Par Constantin Pavléas, avocat spécialisé en droit des nouvelles technologies, professeur et coordinateur du programme Droit du Numérique & Propriété Intellectuelle et responsable d'enseignements à l'école des Hautes Études Appliquées du Droit (HEAD)

Une enquête du Monde montrait cette semaine comment la CAF faisait appel aux algorithmes pour orienter ses contrôles auprès des allocataires (Cliquez ici pour découvrir l'enquête). Ce type de dérive touche des millions de personnes et appelle à mettre en place de nouveaux garde-fous. 

Les décisions automatisées sont de plus en plus répandues aux États-Unis, dans l’administration, la justice, les banques ou autres instances qui traitent des données de millions de personnes. Le régime que nous connaissons en Europe est théoriquement plus protecteur : le RGDP interdit les décisions automatisées en tant que telles, sauf exceptions. Ces exceptions sont notamment la nécessité de la décision pour conclure ou exécuter un contrat avec la personne concernée ; ou le consentement explicite de celle-ci (Art 22 du RGPD). Dans ces cas, la personne peut exiger de parler à un être humain pour comprendre la décision qui a été prise, exprimer son point de vue et contester la décision. 

Mais nombre de décisions sont prises par les humains à l’aide d’outils d’aide à la décision. C’est le cas des décisions de contrôle prises par la CAF ; par le trésor public pour le contrôle de certaines infractions fiscales, par des banques pour l’octroi d’un crédit, par les assurances pour assurer tel risque, etc… Ces décisions ne sont pas à strictement parler des décisions automatisées et ne rentrent pas dans le régime protecteur de l’art 22 du RGPD. 

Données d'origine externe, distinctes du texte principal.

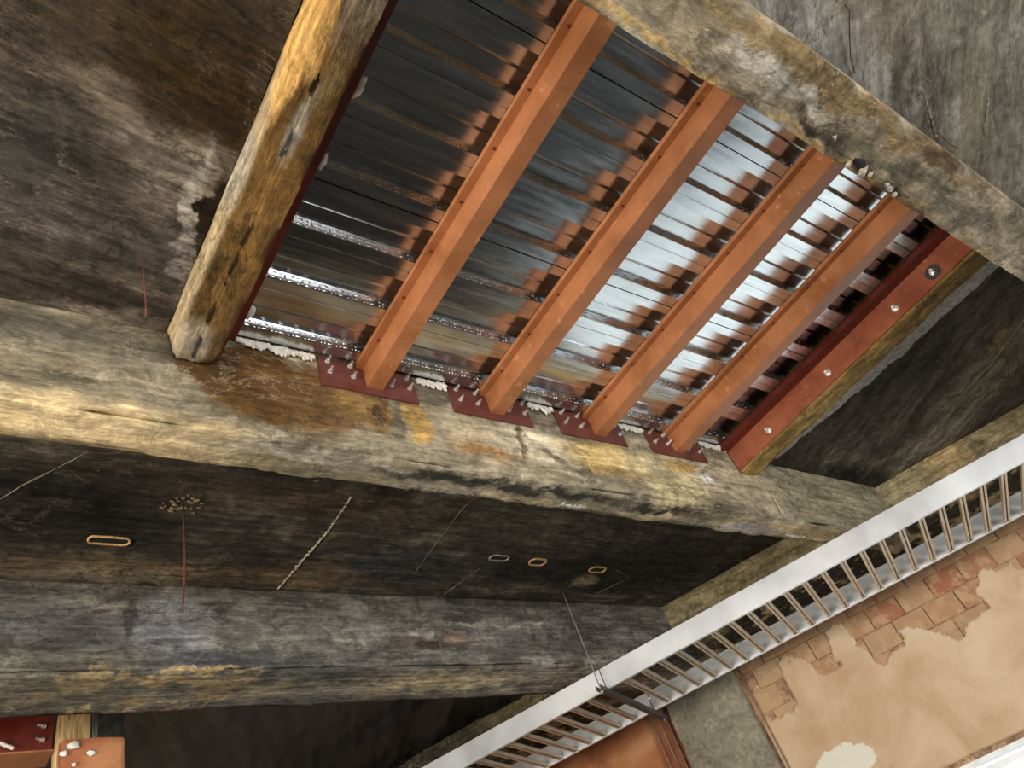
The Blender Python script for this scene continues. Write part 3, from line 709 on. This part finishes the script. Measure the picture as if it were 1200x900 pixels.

Mais, et c’est là le risque pour nos sociétés, ces recommandations sont suivies par les agents humains dans l’écrasante majorité des cas. La polémique du système de contrôles de la CAF en est une illustration. En effet, quel fonctionnaire ou salarié du secteur privé prendrait le risque de contredire la recommandation émise par l’algorithme, au risque de se voir reprocher cette attitude par ses supérieurs et a fortiori si la recommandation s’avérait juste a posteriori ? En outre, cette contestation se heurterait aux objectifs sous tendant ces systèmes, en termes de rapidité d’exécution et de productivité, et d’efficacité des décisions. 

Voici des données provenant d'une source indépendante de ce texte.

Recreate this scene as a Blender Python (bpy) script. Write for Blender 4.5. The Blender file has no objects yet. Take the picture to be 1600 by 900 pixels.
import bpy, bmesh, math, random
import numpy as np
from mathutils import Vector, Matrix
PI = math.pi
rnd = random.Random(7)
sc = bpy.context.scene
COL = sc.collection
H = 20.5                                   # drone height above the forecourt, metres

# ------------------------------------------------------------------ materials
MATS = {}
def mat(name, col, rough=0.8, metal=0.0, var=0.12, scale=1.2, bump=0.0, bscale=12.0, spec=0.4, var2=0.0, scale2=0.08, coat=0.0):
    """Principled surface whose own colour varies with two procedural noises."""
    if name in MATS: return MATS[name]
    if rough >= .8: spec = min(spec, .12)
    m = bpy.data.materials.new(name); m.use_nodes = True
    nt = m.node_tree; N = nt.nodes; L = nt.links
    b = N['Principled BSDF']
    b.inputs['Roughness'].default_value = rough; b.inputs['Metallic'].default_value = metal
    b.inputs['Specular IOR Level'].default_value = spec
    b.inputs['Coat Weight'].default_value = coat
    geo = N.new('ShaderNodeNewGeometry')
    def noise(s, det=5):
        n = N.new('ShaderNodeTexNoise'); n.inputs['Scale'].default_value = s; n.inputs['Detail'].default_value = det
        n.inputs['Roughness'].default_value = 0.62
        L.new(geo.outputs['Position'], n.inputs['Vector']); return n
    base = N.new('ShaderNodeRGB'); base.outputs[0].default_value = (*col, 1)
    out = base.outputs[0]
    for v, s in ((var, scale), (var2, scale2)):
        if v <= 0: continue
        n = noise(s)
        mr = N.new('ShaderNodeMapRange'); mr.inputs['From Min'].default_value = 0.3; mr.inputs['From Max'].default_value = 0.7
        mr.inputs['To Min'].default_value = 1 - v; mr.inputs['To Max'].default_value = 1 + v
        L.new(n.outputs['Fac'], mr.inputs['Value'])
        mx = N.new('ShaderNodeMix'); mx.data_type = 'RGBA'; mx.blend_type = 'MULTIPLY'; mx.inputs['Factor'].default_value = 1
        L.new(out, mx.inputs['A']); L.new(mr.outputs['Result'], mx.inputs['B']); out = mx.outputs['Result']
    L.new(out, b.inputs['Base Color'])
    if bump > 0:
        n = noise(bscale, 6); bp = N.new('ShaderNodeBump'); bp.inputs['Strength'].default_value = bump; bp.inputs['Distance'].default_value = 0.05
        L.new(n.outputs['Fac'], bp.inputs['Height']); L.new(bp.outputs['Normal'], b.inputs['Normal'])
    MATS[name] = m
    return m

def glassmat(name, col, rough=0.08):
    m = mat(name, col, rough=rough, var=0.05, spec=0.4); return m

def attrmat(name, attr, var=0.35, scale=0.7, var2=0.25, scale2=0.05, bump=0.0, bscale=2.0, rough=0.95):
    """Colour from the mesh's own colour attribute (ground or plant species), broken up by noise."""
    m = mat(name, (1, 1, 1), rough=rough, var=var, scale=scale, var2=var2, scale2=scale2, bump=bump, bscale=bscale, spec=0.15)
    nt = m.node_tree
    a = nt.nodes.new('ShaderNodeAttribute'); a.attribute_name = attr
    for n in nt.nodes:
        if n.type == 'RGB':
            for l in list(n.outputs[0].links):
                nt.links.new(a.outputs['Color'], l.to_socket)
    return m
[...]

Ce système fait de l’humain un simple exécutant de la machine, de l’algorithme, qui a ses biais. 

Ni les usagers de ces systèmes, agents de l’administration, salariés dans la banque, l’assurance, ou autres, ni les personnes concernées (dont certaines sont dans des situations précaires, comme on peut le constater dans le cas de la CAF), ne sont formés aux problématiques posées par les systèmes d’aide à la décision, à leur biais et à leurs dérives potentielles. Cela pose de gros problèmes de transparence.  

Paradoxalement, le Digital Service Act (DSA), règlement européen sur les services numériques, demande aux plateformes privées une transparence accrue dans l’utilisation des algorithmes, par exemple pour le ciblage publicitaire et le système de recommandations. 

Les outils d’aide à la décision utilisent les technologies d’intelligence artificielle, et peuvent avoir un impact négatif sur les droits fondamentaux des personnes. C’est à juste titre que le projet de règlement sur l’intelligence artificielle (IA Act), actuellement en dernière phase de trilogue, les classe à « haut risque » et les soumet à des exigences spécifiques, notamment leur évaluation avant leur mise sur le marché et tout au long de leur cycle de vie.

En attendant la finalisation de l’IA Act, nous pouvons envisager trois types de solutions cumulatives pour pallier aux effets négatifs des outils d’aide à la décision sur les droits fondamentaux des personnes : 

  • Travailler en amont pour éliminer les biais induits de l’algorithmes, en retirant des critères non pertinents et en responsabilisant les fabricants de systèmes d’aide à la décision basés sur l’intelligence artificielle. 
  • Renforcer la protection en aval en mettant en place un recours effectif et facile  pour la personne concernée, une transparence accrue avec une information pleine et entière sur les critères qui ont prévalu à la décision. 
  • Demander aux organismes utilisant ces outils d’aide à la décision de produire un rapport annuel sur les performances du système, le nombre de réclamations, les risques induits, à l’instar de ce qui est demandé aux plateformes au titre du DSA

Nous devons garantir que la technologie reste au service de l’humain et non l’inverse. A l’échelle individuelle, le fait de se reposer sur les algorithmes peut être problématique si nous ne faisons plus appel à notre propre esprit critique. A l’échelle globale, le danger est la déshumanisation, avec des dérives systémiques dont la CAF n’est qu’un exemple parmi d’autres.